What can you do about it? That’s why I’m writing here, as you may be surprised to find that you can do something [about it]. I have a homework assignment for you, please take a discerning look inside your own portfolios. I know most of you don’t even want to open up your statements, right? No doubt it’s been ugly, especially for those who owned Tech stocks and even bonds at the beginning of this year. The carnage was no doubt massive; not much in the category of financial assets were left unscathed; there has been nowhere to hide really for most of the year, other than in cash. I gradually sold positions over time and eventually went completely into cash by the end of April, and I’ll still end up down around $35-$40k! I can’t remember a time when I ever went completely into cash, but the situation looked that dire to me for a variety of reasons – from the people running the country to the trash running many of the boardrooms across the country, it was a year where Democrats and all kinds of Woke incompetents were placed in important positions having their way with our economy, and it got real ugly for most Americans. Needless to say, 2022 will go down as a most forgettable year [from a financial asset standpoint].
Returning on subject, a new year is just around the corner and what I would like for you to do is when you meet with your financial advisor to review your portfolio, even if you’re a do-it-yourselfer, I want you to complete an exercise. This will help you greatly going forward. I still need to remind myself of my own rules, especially in a world where everything [financial] no longer just goes up or sticks to the wall. Not at all, we’re in a world now we haven’t seen the likes of since the late 1970’s in this country. I wasn’t even advising clients on portfolios yet when we last had runaway inflation but I did live through it with all the ups and downs of trying to find a steady and stable income stream back then as a young lad, and that alone was a huge challenge for me and will be for many.

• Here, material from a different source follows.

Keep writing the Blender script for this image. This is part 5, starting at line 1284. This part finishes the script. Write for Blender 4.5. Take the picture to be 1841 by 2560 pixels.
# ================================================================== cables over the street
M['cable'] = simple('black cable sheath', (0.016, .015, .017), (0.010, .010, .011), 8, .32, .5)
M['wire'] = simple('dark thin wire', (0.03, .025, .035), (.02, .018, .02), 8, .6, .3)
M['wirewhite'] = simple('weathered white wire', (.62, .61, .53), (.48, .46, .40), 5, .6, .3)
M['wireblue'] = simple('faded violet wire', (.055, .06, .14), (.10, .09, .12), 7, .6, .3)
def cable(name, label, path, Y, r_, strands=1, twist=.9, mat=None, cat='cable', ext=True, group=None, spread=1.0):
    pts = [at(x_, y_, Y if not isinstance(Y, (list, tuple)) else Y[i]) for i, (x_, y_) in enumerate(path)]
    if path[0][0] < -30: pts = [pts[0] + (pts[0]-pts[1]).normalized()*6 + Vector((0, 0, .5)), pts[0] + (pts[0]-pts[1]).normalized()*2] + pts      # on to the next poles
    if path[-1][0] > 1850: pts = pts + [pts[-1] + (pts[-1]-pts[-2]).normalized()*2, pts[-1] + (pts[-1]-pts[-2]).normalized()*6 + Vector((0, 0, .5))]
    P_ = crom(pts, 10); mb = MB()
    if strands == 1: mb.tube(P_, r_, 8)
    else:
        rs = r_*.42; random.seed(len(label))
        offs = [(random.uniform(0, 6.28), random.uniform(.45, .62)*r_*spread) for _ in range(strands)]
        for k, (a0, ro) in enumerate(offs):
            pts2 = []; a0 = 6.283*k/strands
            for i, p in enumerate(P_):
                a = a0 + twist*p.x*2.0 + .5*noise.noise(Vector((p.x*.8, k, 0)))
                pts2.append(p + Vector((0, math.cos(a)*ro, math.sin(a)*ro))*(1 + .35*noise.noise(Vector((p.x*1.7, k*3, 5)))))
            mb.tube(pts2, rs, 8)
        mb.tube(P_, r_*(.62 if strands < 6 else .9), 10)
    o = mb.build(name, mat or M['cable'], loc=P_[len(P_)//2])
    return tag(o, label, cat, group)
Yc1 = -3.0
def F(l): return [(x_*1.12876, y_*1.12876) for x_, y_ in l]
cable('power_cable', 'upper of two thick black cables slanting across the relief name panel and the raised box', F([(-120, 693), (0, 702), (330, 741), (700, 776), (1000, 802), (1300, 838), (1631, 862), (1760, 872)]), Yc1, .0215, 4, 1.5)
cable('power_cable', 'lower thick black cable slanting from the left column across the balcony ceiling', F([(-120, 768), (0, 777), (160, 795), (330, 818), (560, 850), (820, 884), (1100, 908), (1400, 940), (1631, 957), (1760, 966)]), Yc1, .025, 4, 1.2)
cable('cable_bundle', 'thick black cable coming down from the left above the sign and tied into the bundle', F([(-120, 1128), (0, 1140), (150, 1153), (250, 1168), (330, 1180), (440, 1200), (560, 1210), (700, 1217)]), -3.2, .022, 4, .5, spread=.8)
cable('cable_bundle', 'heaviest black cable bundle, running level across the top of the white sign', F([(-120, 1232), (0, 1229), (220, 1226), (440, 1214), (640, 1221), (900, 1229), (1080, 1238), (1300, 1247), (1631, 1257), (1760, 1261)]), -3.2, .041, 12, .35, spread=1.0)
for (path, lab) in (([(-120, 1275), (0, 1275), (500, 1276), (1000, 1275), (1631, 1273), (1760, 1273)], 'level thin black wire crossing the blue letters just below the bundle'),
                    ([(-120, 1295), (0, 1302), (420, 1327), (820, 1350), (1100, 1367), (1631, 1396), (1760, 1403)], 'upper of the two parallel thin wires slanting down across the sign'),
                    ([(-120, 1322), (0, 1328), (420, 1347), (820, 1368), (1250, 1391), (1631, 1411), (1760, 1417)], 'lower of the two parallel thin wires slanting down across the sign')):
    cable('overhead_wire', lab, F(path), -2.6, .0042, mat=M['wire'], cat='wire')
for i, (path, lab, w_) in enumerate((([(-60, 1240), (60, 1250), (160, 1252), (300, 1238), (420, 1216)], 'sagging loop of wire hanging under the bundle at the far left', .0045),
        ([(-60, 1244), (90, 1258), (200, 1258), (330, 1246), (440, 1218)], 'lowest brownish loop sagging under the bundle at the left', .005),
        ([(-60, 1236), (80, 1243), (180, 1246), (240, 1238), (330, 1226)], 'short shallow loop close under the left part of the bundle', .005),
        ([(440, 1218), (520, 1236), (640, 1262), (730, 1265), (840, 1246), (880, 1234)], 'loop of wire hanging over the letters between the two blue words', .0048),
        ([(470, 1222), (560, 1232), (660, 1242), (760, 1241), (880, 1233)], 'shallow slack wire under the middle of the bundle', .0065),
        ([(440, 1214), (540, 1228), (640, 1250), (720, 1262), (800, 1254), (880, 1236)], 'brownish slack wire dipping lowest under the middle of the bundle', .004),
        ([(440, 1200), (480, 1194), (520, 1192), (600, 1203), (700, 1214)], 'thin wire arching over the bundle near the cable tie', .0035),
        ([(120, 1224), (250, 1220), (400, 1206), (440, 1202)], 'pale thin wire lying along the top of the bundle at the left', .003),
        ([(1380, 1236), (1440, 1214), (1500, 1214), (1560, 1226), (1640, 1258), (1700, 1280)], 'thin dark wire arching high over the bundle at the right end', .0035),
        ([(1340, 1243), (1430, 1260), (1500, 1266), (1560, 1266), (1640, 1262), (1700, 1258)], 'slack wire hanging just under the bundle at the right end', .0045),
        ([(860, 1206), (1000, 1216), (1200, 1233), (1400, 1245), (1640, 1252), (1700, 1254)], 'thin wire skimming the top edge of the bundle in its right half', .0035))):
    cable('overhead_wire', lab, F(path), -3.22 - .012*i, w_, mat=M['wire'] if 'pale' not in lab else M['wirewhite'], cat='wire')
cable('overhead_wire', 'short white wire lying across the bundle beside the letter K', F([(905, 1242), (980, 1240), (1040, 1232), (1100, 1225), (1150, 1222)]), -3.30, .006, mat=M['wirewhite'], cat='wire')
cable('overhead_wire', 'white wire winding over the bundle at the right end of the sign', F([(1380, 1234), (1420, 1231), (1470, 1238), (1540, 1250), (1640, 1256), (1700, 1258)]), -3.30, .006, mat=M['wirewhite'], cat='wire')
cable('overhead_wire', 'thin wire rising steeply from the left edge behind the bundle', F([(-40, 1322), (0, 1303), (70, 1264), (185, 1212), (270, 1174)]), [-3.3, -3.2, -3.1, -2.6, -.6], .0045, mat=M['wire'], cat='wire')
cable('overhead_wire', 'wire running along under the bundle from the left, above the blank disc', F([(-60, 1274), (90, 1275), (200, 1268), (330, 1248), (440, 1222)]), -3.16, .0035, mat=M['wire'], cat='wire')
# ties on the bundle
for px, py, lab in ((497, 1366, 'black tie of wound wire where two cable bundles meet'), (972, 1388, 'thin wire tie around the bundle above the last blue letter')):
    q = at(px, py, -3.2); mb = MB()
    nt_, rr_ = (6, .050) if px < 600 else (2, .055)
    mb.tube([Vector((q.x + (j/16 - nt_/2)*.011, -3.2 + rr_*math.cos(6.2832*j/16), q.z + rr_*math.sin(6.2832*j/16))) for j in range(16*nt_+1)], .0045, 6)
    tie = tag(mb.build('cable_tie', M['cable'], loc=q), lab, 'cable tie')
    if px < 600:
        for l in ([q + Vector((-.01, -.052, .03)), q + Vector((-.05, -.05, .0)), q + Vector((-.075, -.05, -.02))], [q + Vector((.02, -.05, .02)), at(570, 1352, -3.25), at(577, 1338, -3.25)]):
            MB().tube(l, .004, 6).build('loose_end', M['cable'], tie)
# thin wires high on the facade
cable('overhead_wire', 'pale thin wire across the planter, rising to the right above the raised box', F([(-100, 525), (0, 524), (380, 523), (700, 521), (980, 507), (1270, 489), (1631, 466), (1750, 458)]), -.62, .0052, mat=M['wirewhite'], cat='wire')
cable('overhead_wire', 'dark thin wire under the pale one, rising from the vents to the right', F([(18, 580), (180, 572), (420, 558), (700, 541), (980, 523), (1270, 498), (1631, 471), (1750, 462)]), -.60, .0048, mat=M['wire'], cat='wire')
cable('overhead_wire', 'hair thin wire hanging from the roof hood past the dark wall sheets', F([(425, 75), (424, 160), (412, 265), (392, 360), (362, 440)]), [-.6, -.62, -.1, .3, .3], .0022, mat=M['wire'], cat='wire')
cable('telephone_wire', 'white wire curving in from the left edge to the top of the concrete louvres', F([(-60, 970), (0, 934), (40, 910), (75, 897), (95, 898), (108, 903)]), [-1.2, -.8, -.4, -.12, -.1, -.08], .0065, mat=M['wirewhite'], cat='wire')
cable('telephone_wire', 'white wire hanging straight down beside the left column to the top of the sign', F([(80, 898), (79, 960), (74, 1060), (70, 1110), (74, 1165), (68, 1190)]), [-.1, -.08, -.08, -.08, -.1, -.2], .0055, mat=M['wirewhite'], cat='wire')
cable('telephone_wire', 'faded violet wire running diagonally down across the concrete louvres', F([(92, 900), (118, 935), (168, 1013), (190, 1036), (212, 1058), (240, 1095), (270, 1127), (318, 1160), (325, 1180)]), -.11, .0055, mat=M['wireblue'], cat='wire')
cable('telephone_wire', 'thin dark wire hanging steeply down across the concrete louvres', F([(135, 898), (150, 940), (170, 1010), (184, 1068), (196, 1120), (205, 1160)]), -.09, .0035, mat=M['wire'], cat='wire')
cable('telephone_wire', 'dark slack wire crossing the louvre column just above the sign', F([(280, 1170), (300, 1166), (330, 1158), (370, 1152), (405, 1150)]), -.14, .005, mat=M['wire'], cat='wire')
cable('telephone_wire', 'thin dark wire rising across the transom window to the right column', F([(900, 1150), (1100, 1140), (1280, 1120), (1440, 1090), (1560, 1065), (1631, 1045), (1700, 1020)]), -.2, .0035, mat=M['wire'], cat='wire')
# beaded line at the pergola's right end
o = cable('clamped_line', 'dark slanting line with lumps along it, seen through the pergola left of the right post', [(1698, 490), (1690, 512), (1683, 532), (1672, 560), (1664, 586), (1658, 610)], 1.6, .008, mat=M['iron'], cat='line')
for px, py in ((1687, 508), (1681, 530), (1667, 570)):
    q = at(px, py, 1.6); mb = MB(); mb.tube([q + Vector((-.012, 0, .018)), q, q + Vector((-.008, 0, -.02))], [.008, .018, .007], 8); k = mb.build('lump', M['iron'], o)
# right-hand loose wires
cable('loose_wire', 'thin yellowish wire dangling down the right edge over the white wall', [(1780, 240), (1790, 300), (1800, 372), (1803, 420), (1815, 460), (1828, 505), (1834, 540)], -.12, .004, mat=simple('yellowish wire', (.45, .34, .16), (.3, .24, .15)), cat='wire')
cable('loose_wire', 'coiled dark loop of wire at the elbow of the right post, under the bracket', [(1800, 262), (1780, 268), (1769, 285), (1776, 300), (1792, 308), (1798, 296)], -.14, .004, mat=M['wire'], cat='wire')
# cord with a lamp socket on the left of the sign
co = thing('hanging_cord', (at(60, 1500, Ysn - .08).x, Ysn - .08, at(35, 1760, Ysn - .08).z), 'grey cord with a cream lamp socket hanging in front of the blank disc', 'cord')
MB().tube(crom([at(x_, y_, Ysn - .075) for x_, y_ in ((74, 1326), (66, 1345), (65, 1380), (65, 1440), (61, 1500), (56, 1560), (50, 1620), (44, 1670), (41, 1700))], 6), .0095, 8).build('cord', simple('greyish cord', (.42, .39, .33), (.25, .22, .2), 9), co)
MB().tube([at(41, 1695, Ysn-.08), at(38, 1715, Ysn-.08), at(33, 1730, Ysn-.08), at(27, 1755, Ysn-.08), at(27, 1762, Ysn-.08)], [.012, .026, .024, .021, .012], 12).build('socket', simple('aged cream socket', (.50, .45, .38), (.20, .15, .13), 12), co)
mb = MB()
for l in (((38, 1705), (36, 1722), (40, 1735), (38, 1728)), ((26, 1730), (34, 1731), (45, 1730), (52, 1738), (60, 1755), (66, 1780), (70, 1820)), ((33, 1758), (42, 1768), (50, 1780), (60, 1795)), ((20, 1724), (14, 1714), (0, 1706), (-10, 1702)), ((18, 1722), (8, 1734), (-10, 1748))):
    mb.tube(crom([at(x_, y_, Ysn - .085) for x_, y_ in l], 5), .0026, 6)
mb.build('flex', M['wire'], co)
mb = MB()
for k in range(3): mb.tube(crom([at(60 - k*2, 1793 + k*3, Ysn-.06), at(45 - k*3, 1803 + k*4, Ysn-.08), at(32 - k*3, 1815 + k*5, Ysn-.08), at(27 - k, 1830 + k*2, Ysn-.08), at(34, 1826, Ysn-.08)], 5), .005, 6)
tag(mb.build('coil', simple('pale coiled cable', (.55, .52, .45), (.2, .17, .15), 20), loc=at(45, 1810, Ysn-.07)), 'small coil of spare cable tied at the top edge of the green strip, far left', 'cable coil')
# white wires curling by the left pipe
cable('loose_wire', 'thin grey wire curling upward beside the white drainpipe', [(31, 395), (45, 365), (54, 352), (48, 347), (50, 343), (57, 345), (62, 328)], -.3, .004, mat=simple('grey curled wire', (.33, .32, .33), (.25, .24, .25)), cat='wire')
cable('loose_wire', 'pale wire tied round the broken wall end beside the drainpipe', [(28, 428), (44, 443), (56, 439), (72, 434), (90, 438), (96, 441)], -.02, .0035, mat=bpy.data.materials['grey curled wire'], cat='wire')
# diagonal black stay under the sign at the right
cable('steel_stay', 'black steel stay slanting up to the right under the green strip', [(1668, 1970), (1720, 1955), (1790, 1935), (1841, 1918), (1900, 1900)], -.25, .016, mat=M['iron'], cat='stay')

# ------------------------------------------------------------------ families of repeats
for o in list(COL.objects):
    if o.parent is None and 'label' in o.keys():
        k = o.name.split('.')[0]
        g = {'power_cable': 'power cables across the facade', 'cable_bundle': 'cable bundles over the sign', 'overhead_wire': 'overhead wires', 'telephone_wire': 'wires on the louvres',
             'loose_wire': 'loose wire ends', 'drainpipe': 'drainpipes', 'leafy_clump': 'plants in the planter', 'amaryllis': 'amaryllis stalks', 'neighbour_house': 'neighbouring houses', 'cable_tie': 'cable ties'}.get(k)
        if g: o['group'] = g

Do this – look at every position you own in your portfolio, go line by line, entry by entry asking yourself each time, “Now why do I own this?” That’s not an intruding question or a rude question to ask someone who is advising you on your portfolio in this challenging environment. “Why do I own this”? is a great question that is going to lead you to the promised land [if you keep asking it]. I promise you, you will get really good at defending those positions you actually should own at any given time and you will get rid of those things that maybe you once could defend to keep inside the portfolio [because it made sense], at least back then. Times change, investing in financial assets is not “day trading”, it’s investing over periods of time. However, you should never be married to any position because the environment is dynamic [always]. I have owned several positions more than once but only when I deemed it necessary to get to where I wanted to go. [Think of it sorta like taking an Uber somewhere – you get in, and you got out once you arrived at a destination. This is what you didn’t do – you didn’t marry the Uber driver, or fund his children’s education, or even include him in your gift giving for Christmas, you simply let him take you to a single destination and that’s all.]

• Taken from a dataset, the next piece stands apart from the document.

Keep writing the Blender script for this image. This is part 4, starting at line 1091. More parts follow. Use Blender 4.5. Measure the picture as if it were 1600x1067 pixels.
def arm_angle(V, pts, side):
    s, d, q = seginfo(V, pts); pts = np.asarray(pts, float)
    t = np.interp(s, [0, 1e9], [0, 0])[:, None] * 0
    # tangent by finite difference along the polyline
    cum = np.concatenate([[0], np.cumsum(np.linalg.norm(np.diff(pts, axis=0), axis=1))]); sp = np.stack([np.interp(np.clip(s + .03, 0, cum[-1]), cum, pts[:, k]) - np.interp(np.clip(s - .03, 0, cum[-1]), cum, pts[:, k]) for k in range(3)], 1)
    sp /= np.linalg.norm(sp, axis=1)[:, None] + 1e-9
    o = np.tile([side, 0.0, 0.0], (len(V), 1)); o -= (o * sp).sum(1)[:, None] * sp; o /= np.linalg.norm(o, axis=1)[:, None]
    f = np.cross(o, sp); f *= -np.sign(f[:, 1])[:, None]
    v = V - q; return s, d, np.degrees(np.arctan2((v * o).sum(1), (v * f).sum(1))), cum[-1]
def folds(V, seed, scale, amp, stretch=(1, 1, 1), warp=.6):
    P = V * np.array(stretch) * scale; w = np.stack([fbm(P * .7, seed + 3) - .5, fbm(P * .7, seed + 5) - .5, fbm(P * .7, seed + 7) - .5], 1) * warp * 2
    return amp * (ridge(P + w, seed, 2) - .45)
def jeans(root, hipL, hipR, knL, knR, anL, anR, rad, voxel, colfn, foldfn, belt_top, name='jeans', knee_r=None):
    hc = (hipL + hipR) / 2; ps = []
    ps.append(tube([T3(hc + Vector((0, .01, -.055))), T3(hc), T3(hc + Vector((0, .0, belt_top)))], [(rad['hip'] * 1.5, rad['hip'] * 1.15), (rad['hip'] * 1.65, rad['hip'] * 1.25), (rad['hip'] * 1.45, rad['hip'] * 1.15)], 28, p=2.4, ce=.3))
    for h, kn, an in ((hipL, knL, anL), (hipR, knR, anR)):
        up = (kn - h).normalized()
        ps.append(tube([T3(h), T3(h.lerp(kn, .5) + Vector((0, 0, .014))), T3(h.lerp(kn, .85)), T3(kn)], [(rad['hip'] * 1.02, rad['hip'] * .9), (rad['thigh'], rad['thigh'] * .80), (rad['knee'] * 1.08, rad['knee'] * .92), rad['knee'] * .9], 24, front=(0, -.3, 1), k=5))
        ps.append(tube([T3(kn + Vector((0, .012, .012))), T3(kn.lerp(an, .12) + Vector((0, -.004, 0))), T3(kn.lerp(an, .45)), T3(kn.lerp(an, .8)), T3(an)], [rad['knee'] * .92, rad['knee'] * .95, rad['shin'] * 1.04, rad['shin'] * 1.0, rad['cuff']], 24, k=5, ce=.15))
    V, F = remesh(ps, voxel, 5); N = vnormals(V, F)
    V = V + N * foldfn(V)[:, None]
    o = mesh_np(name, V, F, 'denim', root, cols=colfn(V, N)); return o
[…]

Here are a few terrible reasons to hang onto something. If you ask yourself why you own something and the answer is something like “well my cousin Buffy works there”, or “it’s a household name” or “it went up for a long time so I bought it” – none of these are justifications to keep something in a portfolio. What I’m looking for from an investor [even myself], and you should be looking for from your trained advisor is more like, “we are seeing interest rates rise and the Fed is keying on slowing the economy therefore, this asset class has historically done well under these tightening conditions, etc.” or “we are witnessing strong demand that is believed to continue into the future for their innovative product/service of such and such.” Or “this sector is defensive by nature and I want to reduce risk in your portfolio and capture dividend payouts while we’re waiting for the economy to rebound”. There are numerous good justifications for holding onto or investing new capital but notice how none of the few I listed here were personal [reasons]. Never did I mention once how Uncle Buck’s half-sister’s husband Marty invested in it and he said it was good.
The bottom line is know why you own something and that should be about how that gets you closer to your financial goals, always. I’m going to extend this idea further, know why you own e-v-e-r-y s-i-n-g-l-e f-r-i-g-g-i-n-g t-h-i-n-g! And by doing so, now you can formulate a plan around some plausible expectations over time, which is going to assist you going forward with making much better personal financial decisions. I do believe it all starts with “why I, or we, own something”. If you can no longer defend something you own inside your own portfolio, it’s time to let that go. Remember, it can happen that in the future there will be enough justification to include it back into your portfolio, but at this time it makes no sense [and sometimes for numerous reasons]. Let me offer a real-life example, back in 2016 or so yields on municipal bonds got down to almost nothing. I’m talking about investing client money into an opportunity that was going to tie up considerable cash only to have them realize a lousy 1/2 pct. annual gain, which made zero sense. So, I went to those clients who had municipal securities maturing and the cash coming back in and basically advised them to not reinvest into bonds. Instead I said increase your stock exposure, with interest rates this historically low the stock market is a better option than a super-high priced bond market which will add nothing but downside risk to your portfolio. Over time I continued to reduce bond exposure as they were so high priced and not paying much of anything. That changed recently. With the Fed continuing to raise rates bonds have now returned to my radar screen. Depending on the circumstances in the new year, there’s at least a probability that [high quality] bonds can outperform the stock market, after all it’s a fluid situation so stay tuned. All kinds of bonds are an asset class I completely under-weighted for years, so things do change and your portfolio should follow along in order to get you to your own personal “promised land”? One last thing, always invest in that which is scarce, I’m not going to elaborate on that subject as it’s beyond the scope of this text, but think about what is scarce and in demand at particular segments in time. 😉
I hope you find my notes [from the trenches] prove useful. Here’s wishing both of us a better 2023… along with a Merry Christmas and a Happy New Year!
Thanks Jeff. The magic secret sauce is gone for investors, zero interest rates and unicorns are no where to be found these days. So investors must be made to think this time around. One day people will gasp at what they did, buying into blind pools or SPACS and trusting idiots in shorts and stained t-shirts like SBF with their millions. This catastrophic run-up in assets void of common sense will go down in tulip history!
Many don’t realize inflation is still here, they got all giddy when CPI came in below consensus. Hey Nancy, ever heard of compounding? There will be NO FED PIVOT!
Money managers have already been heading there. I own SHY (1-3 yr trsry), purchased HBI & took a 1/2 position in MGY. Underwater and oil may not sound exciting, but they will be bought. XLV should be on the list for pullbacks. Money managers are buying companies that make stuff and pay you to wait. People should be with their CPA tax harvesting. Good write!